• AIM
Below are the records; collect from them each line containing the string "this".

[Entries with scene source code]
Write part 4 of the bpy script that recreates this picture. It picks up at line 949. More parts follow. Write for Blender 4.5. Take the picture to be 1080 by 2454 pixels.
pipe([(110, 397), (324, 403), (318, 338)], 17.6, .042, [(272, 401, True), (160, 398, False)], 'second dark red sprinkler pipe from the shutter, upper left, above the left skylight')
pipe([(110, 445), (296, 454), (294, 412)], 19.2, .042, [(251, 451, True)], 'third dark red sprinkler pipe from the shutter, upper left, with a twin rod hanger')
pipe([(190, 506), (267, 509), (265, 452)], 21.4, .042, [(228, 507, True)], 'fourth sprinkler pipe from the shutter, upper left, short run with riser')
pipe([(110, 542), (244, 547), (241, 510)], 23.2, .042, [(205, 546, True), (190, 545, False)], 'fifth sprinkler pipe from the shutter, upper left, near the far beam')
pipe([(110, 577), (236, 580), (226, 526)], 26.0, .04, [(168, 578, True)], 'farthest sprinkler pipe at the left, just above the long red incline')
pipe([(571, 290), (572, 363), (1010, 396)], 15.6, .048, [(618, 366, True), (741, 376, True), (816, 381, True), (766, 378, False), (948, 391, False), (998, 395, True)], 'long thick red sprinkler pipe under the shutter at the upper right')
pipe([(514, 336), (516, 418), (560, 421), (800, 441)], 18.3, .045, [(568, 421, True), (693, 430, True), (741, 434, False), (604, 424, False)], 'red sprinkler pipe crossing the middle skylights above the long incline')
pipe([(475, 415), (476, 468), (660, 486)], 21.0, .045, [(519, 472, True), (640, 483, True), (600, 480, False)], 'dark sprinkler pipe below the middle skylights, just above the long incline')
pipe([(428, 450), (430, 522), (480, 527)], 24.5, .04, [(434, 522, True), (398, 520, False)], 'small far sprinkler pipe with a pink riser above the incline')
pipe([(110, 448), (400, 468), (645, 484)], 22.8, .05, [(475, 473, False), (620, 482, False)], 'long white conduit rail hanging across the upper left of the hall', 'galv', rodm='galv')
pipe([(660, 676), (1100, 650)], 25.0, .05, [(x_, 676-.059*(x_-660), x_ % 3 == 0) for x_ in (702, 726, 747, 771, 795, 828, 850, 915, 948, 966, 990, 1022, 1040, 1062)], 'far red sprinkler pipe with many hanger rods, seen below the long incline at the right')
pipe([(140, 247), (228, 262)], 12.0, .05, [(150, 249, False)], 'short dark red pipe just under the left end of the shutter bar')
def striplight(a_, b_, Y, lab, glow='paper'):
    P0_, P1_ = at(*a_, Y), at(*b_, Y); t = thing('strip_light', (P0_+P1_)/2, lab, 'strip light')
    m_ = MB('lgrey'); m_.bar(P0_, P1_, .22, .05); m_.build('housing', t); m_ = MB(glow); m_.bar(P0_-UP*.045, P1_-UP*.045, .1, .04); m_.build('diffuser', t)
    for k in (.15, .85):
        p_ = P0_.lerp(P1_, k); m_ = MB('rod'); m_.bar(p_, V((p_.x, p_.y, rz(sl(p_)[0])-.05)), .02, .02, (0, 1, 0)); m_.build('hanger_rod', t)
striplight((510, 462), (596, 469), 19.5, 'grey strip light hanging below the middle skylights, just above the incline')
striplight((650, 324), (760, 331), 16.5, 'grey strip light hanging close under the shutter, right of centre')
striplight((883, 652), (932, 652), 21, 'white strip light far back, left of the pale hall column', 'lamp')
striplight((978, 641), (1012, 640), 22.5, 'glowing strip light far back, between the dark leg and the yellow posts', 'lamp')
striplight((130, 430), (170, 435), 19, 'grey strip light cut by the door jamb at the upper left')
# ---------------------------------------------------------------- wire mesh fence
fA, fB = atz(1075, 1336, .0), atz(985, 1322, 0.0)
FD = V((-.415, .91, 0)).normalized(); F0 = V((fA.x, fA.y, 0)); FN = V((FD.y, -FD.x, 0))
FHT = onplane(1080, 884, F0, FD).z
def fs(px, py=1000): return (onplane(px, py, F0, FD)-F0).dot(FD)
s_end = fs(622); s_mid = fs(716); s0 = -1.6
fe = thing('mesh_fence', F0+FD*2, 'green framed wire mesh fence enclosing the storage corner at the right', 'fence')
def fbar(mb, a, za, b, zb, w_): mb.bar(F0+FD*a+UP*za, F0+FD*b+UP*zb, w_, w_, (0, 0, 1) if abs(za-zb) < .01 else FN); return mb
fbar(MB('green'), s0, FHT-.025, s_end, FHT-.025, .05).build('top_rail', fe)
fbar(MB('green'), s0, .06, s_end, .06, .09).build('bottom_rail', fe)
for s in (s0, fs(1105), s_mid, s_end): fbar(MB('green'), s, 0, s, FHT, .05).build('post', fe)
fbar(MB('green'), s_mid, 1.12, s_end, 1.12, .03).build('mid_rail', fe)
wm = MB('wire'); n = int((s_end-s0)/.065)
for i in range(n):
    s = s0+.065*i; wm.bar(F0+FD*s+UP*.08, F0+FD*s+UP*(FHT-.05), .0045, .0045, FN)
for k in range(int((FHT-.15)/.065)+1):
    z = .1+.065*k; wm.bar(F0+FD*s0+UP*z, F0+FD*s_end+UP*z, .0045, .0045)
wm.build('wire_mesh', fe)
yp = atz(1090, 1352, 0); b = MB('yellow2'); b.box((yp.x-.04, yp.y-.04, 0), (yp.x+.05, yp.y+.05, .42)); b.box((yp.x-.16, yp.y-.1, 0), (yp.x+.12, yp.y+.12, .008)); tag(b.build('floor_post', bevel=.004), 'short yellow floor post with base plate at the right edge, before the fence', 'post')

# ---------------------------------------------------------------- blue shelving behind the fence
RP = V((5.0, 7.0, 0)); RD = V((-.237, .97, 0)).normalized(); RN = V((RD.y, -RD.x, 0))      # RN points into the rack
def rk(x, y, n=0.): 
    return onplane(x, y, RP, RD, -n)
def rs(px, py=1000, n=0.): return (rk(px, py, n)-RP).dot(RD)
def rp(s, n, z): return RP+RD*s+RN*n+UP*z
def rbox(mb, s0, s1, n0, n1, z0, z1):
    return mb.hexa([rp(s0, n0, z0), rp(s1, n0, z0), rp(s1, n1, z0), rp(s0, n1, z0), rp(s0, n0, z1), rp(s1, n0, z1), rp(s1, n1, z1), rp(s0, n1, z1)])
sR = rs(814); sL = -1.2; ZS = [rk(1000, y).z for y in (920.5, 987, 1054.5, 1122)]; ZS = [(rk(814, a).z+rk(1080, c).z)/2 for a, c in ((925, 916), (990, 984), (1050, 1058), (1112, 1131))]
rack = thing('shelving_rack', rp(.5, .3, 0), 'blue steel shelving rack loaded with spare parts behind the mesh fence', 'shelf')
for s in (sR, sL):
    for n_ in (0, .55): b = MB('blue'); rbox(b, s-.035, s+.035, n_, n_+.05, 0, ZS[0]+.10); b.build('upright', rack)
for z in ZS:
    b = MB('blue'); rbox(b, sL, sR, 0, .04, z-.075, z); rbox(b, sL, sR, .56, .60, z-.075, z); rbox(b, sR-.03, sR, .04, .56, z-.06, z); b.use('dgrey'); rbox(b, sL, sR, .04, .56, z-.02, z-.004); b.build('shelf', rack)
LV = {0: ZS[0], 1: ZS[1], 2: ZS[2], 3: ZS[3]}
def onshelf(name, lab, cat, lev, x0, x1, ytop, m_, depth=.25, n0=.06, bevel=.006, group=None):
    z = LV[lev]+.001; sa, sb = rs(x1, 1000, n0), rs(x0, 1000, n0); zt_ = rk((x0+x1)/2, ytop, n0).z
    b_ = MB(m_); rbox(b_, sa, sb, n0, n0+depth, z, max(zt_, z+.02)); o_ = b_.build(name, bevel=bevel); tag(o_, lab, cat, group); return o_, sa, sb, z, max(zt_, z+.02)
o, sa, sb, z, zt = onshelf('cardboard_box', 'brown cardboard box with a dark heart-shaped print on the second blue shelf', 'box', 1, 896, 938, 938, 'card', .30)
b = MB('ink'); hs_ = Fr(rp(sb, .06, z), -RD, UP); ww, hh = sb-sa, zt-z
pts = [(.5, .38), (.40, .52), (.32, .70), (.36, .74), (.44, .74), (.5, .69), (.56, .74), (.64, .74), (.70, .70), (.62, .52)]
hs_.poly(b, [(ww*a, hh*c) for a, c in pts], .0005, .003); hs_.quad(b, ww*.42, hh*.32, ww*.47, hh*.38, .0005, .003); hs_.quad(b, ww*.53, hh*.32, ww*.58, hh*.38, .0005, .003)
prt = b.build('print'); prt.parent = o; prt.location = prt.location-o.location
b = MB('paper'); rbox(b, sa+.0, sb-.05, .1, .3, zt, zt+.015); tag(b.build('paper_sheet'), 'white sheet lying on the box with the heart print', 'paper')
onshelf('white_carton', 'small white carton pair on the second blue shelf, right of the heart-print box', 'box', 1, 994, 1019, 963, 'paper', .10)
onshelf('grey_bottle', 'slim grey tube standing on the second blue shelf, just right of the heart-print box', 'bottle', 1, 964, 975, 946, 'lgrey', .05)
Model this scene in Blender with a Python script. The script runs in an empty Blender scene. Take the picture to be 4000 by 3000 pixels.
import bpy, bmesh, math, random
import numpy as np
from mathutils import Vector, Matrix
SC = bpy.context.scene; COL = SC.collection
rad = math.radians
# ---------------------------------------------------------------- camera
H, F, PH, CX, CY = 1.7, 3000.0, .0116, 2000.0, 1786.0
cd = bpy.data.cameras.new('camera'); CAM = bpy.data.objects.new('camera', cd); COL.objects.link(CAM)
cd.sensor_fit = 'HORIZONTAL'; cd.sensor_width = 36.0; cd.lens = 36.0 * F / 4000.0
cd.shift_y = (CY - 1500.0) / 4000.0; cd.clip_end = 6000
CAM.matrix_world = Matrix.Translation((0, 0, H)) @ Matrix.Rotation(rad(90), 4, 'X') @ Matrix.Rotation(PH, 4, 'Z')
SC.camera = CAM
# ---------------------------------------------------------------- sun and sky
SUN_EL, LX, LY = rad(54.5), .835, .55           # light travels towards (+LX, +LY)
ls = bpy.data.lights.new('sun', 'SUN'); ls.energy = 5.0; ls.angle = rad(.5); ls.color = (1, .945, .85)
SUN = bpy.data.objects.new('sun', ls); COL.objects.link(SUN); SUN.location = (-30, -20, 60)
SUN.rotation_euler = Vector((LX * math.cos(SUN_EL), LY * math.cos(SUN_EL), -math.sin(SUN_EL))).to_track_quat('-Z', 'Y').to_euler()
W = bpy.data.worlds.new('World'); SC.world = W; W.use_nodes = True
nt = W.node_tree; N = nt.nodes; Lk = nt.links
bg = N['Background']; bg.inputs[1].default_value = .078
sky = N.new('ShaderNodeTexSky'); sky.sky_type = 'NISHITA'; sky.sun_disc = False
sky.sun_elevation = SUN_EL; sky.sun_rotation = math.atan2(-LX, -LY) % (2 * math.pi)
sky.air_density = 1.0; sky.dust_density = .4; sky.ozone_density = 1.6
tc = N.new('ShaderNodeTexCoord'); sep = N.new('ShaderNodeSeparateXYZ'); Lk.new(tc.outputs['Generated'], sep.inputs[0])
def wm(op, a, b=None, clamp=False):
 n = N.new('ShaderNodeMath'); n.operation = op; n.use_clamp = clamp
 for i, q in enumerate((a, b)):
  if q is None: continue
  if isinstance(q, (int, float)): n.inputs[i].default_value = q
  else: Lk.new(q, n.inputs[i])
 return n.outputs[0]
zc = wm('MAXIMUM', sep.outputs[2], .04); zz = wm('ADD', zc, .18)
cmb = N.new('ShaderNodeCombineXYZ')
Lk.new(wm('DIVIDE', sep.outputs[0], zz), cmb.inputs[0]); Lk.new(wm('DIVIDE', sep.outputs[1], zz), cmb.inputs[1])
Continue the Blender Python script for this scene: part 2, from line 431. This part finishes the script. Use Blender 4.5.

• WRITTEN SOLUTION
Write part 4 of the bpy script that recreates this picture. It picks up at line 949. More parts follow. Write for Blender 4.5. Take the picture to be 1080 by 2454 pixels.
Model this scene in Blender with a Python script. The script runs in an empty Blender scene. Take the picture to be 4000 by 3000 pixels.
Continue the Blender Python script for this scene: part 2, from line 431. This part finishes the script. Use Blender 4.5.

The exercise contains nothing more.